From road tax and van licences to insurance and MOT, here are the legal issues you need to be aware of for your business van

There are a number of legalities that need to be put in place if you want to obtain a van for your business.

From road tax, to insurance, these costs can add up, so be sure to do your sums correctly to avoid any unnecessary charges.

Road Tax

While the size of your van may not be much bigger than a large car, the means by which road tax is calculated differs greatly.

Cars have their road tax determined by their petrol type and their CO2 emissions.

At present, road tax for vans and light goods vehicles (LGVs) is based on two factors: when the vehicle was first registered and its Euro standard.

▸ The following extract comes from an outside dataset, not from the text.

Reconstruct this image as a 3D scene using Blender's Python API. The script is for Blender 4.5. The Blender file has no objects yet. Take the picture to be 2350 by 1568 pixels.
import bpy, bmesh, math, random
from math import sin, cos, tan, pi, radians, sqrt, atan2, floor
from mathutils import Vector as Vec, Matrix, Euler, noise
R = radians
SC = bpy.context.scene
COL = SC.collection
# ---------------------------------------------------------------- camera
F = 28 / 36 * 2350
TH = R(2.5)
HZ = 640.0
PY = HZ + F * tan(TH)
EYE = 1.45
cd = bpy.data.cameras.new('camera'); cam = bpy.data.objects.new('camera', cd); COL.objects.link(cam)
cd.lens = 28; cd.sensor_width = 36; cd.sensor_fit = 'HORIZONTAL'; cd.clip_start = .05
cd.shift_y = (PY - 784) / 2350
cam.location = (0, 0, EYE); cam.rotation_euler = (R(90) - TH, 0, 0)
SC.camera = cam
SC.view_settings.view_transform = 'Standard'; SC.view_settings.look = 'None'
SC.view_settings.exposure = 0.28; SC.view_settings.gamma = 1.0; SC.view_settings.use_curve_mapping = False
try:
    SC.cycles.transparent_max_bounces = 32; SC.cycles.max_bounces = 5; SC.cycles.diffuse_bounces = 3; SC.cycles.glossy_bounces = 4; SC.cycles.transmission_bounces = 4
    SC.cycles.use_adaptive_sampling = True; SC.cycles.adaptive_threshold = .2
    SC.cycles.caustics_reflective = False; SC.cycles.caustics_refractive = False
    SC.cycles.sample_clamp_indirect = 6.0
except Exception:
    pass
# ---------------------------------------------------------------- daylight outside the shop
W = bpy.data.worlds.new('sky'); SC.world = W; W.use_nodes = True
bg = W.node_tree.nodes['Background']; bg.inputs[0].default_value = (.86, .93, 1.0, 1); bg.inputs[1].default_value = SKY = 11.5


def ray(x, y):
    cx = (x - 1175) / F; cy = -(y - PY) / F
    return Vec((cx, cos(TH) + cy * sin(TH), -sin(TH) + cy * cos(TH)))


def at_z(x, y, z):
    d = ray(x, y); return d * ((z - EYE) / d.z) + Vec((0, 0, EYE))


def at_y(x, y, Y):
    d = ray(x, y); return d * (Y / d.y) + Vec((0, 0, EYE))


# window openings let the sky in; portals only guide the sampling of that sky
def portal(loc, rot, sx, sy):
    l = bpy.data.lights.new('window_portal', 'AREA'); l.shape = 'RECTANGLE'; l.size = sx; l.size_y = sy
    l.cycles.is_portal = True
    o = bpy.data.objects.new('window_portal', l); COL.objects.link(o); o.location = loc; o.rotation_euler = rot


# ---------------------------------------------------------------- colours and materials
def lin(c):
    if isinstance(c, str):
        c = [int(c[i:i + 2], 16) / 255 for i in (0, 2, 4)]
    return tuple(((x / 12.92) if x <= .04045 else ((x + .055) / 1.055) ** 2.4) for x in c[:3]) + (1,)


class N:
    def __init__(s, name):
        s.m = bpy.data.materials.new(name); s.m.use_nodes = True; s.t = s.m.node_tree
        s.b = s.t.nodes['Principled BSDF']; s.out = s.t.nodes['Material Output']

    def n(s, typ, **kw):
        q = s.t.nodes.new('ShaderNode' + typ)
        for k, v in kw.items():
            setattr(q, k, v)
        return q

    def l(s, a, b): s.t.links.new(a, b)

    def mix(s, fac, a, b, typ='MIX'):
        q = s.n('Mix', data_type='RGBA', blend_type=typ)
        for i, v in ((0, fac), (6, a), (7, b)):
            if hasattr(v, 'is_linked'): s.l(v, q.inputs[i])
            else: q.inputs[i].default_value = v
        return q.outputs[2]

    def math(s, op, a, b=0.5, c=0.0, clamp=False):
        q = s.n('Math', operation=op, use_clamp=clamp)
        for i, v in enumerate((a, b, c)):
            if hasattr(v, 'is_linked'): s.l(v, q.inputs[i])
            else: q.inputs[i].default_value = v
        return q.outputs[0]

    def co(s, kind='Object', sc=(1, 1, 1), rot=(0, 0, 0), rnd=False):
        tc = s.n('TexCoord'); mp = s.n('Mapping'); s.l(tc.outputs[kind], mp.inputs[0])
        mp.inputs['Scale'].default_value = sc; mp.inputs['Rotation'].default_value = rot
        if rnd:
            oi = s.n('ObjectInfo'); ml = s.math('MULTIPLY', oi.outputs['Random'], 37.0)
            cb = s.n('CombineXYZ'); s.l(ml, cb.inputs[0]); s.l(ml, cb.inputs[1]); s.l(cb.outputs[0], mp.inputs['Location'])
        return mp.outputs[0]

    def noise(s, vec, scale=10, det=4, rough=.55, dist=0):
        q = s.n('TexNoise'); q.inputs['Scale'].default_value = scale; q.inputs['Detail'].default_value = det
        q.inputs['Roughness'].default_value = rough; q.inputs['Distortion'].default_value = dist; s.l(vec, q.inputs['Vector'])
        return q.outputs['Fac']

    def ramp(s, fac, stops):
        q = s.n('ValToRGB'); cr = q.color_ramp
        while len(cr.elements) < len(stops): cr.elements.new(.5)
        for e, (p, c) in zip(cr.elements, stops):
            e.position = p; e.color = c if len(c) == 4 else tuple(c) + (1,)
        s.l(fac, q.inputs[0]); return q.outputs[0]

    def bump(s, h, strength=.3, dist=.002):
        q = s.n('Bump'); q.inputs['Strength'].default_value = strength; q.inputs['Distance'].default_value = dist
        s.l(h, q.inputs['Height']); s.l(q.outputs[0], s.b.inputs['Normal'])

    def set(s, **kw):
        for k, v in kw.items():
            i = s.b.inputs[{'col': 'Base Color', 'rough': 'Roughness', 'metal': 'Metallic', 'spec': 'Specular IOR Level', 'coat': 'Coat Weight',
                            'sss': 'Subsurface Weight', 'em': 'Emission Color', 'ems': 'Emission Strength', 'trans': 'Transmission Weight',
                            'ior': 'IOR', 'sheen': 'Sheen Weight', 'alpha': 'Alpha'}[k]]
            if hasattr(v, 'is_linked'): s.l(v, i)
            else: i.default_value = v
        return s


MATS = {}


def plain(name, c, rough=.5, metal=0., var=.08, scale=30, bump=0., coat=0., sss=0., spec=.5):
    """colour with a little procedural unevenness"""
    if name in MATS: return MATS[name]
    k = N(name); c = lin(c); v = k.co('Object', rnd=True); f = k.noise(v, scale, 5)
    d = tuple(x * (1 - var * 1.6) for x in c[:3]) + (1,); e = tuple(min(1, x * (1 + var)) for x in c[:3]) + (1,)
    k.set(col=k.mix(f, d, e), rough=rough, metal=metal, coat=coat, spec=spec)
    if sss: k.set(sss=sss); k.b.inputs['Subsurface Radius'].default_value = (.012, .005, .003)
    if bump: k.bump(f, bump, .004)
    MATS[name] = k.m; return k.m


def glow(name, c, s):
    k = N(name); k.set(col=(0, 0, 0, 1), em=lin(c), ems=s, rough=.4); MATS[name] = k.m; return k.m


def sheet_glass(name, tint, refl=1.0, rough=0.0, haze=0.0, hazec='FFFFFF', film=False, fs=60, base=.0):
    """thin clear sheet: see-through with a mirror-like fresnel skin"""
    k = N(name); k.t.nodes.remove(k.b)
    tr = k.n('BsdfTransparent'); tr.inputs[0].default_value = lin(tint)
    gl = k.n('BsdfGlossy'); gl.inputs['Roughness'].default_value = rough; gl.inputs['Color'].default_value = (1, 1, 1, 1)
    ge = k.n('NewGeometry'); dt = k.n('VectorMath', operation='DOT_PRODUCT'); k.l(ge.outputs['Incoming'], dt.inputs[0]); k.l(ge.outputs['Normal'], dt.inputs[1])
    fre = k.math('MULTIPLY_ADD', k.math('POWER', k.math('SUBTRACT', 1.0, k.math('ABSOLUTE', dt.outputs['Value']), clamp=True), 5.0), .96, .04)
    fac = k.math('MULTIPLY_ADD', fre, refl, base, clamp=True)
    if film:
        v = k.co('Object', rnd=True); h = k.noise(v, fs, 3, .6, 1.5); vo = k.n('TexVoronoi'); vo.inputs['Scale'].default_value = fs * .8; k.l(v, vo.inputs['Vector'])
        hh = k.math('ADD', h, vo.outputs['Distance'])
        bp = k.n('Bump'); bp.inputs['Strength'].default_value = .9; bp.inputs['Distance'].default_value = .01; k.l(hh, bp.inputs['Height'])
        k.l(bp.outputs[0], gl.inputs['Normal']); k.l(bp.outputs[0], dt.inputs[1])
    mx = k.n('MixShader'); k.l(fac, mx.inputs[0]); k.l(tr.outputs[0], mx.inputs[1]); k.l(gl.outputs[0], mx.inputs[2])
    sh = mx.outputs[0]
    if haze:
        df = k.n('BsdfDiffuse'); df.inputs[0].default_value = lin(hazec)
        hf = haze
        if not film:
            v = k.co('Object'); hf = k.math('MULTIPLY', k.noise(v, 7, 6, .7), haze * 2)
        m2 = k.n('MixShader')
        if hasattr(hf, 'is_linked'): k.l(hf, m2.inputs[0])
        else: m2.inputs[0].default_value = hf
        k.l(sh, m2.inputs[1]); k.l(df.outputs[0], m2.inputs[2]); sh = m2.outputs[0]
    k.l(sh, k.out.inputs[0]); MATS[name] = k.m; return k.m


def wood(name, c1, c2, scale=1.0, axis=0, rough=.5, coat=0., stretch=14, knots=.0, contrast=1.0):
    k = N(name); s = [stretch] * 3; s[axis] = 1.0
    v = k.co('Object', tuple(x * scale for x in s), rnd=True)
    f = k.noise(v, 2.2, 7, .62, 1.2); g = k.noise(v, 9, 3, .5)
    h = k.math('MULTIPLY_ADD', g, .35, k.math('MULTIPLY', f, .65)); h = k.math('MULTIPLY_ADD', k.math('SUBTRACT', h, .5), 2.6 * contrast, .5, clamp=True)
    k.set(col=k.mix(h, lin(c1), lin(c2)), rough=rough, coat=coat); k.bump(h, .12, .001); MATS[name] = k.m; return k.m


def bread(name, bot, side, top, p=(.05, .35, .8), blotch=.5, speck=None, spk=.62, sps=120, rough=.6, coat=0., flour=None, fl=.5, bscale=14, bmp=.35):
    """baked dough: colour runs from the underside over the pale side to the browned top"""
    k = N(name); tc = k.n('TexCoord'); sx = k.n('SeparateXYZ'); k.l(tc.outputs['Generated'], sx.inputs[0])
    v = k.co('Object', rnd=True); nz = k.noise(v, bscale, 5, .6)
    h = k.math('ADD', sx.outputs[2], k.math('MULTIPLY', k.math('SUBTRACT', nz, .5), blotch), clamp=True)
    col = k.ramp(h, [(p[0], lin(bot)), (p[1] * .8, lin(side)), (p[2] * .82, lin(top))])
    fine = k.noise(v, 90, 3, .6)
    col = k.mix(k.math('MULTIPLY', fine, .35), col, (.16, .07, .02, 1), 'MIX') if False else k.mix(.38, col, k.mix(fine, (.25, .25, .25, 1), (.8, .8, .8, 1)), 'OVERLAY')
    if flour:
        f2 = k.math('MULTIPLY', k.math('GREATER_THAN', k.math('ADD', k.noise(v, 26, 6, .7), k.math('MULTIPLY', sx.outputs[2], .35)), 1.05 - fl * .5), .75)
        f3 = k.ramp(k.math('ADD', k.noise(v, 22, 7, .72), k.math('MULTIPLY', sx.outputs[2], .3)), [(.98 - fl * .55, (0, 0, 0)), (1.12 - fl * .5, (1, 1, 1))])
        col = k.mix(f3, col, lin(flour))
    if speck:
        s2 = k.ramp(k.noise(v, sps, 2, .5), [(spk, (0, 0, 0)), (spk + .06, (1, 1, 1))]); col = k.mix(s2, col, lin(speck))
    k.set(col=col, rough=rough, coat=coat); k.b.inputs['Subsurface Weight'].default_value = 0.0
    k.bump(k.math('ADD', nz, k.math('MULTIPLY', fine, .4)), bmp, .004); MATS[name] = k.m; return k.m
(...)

The current road tax bands for LGVs weighing no more than 3,500 kgs are:

  • LGVs (tax class 39), registered on or after 1 March 2001 – £240 for 12 months road tax or £132 for six months
  • LGVs (tax class 36), registered between 1 March 2003 and 31 December 2006 and which are Euro 4 compliant – £140 for 12 months road tax or £77 for six months
  • LGVs (tax class 36), registered between 1 January 2009 and 31 December 2010 and which are Euro 5 Compliant – £140 for 12 months road tax or £77 for six months

Be sure to keep checking the government website on the rates of vehicle tax. In general however, the greener the vehicle, the cheaper the tax will be.


Driving a van for personal use only requires a minimum of third party insurance.

However, if you intend to use your van for commercial use, by law you must have Hire and Reward insurance.

This type can in fact be third party only, but it is normally just as expensive as it is higher risk insurance. As with other types of insurance, such as home and travel, there are many different providers of vehicle insurance, all offering competitive deals and prices.

There are also a number of comparison websites where you can measure different packages against each other.

Every business is different, in terms of the service they provide and the legalities involved, so an insurance package that suits one company, may not work for another. Once again, make sure you research thoroughly the various options before deciding on what's best for your business.


Vans are the same as cars when it comes to Ministry of Transport (MOT) tests. Van drivers are advised to service their vehicle every 10,000 miles and it makes no difference if the van is driven for personal or commercial use.


If a van is used for commercial use smoking is not permitted anywhere in the vehicle.

Since the smoking ban came into force in July 2007, it has been illegal to smoke in offices or any workplace, including work vehicles. This law is taken very seriously and those who smoke in their company vehicle will be fined on the spot if caught.


Anyone with a regular driving licence can legally drive a van of up to 3.5 tonnes.

Luton vans weigh 3.5 tonnes, and anything above that is classified as a small lorry or heavy goods vehicle (HGV), which requires a separate HGV license. It costs around £200 to take an HGV test, and like car tests, it requires a substantial amount of lessons before hand.